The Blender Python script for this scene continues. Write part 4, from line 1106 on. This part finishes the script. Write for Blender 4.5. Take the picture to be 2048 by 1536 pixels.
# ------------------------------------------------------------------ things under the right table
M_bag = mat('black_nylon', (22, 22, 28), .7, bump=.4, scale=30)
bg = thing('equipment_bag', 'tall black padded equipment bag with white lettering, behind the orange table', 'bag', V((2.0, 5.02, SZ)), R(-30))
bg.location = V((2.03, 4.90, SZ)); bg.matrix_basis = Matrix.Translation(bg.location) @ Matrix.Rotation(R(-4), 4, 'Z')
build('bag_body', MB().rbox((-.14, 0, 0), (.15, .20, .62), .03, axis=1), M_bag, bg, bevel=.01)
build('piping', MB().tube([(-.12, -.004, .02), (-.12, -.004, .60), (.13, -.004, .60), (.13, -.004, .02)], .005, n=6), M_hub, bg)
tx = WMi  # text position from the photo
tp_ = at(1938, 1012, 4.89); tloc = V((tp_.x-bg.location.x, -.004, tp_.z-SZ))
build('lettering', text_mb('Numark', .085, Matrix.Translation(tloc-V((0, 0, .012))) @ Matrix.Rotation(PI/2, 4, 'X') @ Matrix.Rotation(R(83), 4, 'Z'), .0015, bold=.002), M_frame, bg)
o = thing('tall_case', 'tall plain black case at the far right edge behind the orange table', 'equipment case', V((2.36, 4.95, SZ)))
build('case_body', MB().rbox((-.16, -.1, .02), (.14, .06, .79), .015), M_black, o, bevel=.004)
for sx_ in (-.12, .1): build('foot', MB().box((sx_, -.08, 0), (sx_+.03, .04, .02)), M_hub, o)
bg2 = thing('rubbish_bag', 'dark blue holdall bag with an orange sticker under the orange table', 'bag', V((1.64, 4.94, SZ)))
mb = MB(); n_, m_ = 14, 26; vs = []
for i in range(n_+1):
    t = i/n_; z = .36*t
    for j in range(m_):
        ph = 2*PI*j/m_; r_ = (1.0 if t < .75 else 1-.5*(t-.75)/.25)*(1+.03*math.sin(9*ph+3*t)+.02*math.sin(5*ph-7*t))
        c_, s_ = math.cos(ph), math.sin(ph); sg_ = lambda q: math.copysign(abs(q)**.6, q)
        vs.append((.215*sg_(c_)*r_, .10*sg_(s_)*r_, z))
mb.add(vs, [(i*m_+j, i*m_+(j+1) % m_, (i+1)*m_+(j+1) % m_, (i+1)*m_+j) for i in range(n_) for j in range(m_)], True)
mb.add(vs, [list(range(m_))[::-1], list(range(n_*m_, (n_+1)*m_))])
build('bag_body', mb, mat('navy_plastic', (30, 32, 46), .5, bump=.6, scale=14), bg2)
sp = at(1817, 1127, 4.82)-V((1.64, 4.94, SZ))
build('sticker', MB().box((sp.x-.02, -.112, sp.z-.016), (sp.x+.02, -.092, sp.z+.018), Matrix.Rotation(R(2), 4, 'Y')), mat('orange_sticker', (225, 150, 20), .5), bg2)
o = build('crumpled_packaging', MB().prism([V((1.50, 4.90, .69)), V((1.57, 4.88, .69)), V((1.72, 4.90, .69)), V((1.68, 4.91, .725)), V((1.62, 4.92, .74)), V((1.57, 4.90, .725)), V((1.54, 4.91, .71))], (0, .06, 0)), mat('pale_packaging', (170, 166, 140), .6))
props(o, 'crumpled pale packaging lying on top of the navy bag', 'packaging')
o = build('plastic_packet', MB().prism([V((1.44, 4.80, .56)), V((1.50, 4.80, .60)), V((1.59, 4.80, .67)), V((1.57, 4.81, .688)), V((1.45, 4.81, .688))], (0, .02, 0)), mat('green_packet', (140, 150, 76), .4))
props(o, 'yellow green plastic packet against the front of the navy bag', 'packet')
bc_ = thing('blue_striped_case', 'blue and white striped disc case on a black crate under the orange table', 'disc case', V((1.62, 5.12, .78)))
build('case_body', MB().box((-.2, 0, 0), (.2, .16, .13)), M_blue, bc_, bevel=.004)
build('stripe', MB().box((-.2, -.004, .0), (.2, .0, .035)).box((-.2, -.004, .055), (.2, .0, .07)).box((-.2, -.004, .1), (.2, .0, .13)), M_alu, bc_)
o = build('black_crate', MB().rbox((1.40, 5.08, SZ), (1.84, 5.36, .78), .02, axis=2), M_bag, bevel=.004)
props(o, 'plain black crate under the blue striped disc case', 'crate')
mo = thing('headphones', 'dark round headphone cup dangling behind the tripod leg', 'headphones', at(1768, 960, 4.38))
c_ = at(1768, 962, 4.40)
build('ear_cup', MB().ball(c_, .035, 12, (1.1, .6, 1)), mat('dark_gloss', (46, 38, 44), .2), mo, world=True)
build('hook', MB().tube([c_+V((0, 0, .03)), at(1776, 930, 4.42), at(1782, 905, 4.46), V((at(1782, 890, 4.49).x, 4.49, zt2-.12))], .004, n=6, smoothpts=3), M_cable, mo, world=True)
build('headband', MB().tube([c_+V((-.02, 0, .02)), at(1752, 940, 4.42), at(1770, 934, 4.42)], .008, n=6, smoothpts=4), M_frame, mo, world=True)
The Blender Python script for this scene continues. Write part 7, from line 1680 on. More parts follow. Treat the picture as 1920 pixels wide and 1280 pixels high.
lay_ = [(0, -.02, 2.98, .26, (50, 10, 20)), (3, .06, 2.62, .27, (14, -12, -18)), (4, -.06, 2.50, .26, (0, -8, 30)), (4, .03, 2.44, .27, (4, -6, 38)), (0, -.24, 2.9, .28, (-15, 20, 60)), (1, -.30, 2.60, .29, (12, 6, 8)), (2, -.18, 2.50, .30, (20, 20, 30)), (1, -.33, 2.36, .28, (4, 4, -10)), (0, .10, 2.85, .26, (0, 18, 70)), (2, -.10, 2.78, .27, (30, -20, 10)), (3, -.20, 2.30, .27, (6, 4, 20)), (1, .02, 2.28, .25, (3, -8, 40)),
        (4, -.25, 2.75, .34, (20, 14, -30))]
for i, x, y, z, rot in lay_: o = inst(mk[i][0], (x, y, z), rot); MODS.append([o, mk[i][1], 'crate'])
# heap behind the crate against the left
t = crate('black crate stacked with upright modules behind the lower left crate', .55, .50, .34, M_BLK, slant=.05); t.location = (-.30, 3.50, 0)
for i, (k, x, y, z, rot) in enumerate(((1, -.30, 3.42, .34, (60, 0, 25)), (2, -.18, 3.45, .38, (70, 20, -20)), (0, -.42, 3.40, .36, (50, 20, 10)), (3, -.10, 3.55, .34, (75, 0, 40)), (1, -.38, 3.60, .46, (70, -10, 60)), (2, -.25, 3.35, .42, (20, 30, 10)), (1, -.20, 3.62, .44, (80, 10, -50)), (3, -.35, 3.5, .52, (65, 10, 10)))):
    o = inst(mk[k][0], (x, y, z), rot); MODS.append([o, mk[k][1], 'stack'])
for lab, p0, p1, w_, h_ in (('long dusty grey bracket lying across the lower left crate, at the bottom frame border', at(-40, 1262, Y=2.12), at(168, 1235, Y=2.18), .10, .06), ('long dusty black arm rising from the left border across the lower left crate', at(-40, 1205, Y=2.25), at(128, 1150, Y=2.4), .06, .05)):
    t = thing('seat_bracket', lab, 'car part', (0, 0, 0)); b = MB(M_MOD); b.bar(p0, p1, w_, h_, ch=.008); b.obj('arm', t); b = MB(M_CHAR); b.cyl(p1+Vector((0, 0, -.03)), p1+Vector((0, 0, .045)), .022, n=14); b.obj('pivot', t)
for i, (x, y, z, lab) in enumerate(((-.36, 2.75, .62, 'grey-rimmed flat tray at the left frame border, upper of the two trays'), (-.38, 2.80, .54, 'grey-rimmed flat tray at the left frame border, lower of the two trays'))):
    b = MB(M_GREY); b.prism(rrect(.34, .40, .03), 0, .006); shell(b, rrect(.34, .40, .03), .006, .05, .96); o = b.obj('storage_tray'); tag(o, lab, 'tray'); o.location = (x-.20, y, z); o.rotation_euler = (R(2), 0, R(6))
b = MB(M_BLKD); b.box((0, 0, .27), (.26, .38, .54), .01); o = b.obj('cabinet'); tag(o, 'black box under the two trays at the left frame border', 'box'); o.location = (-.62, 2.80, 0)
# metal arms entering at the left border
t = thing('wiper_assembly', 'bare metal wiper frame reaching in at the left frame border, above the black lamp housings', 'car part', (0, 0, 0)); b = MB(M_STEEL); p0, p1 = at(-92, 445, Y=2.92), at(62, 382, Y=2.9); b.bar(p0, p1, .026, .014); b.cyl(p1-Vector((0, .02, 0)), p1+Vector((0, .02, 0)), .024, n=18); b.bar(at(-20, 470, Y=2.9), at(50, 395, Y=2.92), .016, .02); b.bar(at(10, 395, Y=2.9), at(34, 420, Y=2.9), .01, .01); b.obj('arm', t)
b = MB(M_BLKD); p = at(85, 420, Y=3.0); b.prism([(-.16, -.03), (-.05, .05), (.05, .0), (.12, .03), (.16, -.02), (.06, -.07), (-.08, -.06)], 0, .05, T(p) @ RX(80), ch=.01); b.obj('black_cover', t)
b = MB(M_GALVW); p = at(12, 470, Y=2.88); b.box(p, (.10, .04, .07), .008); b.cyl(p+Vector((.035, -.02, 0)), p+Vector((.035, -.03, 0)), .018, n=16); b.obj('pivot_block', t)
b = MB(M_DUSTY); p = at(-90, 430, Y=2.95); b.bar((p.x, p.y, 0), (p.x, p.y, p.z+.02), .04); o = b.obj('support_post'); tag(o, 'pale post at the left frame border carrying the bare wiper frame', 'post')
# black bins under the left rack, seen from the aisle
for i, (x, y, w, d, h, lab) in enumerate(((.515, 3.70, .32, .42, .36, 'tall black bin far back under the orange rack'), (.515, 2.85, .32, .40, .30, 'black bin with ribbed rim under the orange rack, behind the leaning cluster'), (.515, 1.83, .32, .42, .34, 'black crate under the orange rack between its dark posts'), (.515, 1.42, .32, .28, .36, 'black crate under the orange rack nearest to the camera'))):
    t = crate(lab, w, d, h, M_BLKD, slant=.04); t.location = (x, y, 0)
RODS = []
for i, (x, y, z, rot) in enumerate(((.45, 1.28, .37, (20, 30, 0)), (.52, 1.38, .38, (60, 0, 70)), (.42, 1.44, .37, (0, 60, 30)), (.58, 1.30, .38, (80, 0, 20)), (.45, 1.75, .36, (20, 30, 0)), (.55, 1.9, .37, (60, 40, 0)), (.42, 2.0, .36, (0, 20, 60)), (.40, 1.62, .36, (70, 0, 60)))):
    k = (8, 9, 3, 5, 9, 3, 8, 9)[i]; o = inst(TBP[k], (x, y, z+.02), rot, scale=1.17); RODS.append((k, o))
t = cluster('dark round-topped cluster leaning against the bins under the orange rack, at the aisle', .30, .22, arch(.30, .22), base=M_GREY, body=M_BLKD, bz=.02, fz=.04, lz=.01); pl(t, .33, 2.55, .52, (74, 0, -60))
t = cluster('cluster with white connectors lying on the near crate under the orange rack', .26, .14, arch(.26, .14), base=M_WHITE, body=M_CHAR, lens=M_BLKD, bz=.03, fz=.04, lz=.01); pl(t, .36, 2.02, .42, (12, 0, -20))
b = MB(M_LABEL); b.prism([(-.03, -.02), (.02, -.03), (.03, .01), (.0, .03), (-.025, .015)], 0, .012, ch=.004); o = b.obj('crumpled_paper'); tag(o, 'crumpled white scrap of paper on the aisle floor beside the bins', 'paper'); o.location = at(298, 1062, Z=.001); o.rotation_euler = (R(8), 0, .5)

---

● TASK STATEMENT:
Where a line contains "this", copy that line.

● REPLY TO THE EXERCISE:
The Blender Python script for this scene continues. Write part 4, from line 1106 on. This part finishes the script. Write for Blender 4.5. Take the picture to be 2048 by 1536 pixels.
The Blender Python script for this scene continues. Write part 7, from line 1680 on. More parts follow. Treat the picture as 1920 pixels wide and 1280 pixels high.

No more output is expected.